No word yet on funeral arrangements, or if I'll even be able to go. Everyone is still in shock. How can there be such a sudden hole in the family? How did Death sneak in like that without warning? And what does it bode for the rest of us now that Death has entered my parents' generation?

It's all too much, too soon. It wasn't supposed to be like this.

Death doesn't play fair. Not that I'm surprised, but I didn't need this sharp a reminder today. I don't need it tomorrow and I won't need it the day after that.
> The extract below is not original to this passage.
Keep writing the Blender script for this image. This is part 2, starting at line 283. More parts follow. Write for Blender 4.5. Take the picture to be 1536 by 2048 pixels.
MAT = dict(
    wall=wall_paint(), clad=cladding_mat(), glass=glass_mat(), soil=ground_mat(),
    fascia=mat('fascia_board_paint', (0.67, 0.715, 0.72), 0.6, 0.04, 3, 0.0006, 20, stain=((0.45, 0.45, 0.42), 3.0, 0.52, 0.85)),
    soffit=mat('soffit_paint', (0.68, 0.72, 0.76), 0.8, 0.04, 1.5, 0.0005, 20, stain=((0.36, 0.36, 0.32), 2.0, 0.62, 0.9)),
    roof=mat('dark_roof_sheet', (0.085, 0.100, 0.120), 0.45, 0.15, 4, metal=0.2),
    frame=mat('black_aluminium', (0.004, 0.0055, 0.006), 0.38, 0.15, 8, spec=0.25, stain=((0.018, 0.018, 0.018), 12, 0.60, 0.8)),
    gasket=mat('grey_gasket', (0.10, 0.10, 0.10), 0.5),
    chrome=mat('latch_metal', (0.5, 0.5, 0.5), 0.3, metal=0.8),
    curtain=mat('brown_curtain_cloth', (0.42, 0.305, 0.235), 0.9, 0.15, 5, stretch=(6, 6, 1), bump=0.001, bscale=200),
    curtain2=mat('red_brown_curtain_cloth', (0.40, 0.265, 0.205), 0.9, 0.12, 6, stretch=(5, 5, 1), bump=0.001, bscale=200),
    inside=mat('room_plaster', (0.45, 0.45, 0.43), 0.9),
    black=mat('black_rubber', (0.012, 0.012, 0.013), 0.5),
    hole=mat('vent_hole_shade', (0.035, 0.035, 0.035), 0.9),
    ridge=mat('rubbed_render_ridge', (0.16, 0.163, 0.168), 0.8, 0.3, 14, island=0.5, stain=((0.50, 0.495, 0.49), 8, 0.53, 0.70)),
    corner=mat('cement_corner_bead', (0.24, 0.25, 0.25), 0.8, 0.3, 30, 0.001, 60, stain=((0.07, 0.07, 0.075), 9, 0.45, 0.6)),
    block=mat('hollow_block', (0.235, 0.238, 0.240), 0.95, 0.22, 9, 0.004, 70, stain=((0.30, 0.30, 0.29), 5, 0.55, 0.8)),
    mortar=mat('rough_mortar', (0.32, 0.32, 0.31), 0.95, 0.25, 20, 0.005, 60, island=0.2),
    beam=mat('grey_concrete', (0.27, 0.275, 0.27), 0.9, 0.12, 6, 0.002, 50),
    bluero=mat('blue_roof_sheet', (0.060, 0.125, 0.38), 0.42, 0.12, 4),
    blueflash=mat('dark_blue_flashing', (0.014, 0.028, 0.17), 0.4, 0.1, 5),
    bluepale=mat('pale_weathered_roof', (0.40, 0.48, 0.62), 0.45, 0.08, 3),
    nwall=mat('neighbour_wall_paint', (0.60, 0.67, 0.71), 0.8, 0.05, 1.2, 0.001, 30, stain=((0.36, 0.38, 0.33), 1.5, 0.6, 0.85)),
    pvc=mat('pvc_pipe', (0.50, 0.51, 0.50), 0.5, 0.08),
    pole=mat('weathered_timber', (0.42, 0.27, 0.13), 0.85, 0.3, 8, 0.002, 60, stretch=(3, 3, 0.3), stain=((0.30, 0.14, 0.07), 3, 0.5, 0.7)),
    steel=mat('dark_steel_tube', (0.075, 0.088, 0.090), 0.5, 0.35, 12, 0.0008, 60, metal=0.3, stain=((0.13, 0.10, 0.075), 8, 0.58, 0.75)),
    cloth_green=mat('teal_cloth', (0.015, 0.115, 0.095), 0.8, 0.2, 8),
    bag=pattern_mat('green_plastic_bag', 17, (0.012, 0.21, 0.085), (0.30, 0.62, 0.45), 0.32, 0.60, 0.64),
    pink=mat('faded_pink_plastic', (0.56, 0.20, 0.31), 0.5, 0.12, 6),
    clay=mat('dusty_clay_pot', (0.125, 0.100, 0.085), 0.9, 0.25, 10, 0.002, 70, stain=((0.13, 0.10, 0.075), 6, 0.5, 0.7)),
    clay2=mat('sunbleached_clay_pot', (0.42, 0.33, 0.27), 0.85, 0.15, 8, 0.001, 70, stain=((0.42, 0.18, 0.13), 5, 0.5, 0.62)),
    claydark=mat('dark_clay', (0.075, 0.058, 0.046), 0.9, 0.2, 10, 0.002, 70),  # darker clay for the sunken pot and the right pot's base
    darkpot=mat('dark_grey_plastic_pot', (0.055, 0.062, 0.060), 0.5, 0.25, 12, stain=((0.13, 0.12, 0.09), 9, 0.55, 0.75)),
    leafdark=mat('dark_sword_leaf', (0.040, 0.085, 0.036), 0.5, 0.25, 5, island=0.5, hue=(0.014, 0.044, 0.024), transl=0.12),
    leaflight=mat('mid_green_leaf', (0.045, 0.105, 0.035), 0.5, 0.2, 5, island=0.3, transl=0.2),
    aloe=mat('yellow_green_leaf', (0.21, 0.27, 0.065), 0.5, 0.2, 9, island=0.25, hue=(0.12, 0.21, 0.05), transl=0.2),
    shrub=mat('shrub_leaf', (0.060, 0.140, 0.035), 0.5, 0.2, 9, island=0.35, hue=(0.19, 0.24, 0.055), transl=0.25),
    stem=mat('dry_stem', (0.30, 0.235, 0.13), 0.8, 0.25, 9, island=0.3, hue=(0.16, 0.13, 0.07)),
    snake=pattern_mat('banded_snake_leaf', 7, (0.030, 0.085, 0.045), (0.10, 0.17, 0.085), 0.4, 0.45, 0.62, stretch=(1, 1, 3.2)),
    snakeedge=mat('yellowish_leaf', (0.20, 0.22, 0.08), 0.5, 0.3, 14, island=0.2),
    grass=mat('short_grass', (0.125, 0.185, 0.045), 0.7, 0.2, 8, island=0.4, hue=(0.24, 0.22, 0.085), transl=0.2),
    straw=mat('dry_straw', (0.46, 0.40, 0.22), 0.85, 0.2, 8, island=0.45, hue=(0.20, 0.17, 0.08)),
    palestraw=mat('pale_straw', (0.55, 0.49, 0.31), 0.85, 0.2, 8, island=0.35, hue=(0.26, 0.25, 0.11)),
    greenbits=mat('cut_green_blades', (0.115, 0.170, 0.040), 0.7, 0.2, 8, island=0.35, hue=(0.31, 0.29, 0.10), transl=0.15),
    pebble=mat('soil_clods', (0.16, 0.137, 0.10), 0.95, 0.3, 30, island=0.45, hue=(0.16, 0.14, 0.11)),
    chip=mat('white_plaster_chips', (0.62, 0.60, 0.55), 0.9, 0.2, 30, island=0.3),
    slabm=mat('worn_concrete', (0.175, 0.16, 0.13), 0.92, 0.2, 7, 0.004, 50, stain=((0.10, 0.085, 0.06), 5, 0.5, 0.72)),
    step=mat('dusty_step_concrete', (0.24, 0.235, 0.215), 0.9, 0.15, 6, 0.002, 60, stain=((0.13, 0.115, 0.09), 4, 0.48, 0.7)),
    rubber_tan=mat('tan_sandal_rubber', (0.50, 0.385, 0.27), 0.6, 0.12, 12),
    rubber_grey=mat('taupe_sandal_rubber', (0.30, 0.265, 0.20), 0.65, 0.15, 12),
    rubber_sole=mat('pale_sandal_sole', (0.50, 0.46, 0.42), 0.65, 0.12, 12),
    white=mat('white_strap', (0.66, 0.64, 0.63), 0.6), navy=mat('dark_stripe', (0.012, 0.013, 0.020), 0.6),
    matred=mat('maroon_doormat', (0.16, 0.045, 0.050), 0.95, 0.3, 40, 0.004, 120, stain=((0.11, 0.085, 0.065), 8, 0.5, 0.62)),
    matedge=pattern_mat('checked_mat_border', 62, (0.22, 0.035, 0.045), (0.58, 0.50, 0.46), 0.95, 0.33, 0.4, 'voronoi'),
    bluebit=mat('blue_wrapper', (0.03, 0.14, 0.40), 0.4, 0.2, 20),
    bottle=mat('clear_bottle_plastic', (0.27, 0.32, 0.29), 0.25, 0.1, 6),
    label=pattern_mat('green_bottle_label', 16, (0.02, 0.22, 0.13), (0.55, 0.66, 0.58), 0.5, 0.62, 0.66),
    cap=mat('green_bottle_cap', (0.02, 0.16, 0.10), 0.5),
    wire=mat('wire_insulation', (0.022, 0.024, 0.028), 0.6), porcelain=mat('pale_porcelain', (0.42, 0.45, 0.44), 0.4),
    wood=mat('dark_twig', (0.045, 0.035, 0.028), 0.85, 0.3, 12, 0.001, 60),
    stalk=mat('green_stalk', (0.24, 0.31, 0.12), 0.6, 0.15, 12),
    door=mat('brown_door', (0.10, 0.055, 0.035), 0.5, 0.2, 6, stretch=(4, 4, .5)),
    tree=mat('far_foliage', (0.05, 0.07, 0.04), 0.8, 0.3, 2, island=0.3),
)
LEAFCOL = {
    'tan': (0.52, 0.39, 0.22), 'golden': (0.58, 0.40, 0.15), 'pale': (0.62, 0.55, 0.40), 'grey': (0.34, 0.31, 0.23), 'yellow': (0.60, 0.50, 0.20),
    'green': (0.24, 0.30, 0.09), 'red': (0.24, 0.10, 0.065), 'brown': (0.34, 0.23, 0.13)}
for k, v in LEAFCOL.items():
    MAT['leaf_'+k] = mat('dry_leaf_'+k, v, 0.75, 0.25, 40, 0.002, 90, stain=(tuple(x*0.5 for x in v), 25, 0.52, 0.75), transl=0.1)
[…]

Go, Death. You've done your mischief. You've taken my sister's boyfriend, my techie's wife and the near relations of several other near aquaintances recently. Now you have my uncle. Be satisfied with your harvest from my neck of the woods and move on.

Godspeed, Leo. Keep Grandpa and Grandma good company. You are loved and missed desperately here below.

Billy Joel was right. Only the good die young.

1 comment:

Nightmare said...

Beautiful.

Thank you for the kind words on my sad tale as well. I do belive that they know and see more then we will until it is our time. My Mom was with my grandfather when he died and she said that it was the most awesome and saddening experiance of her life and if I get the chance to be with a loved one at the exact moment they pass it is life changing.

She quickly then said "I hope not soon" but I knew what she meant.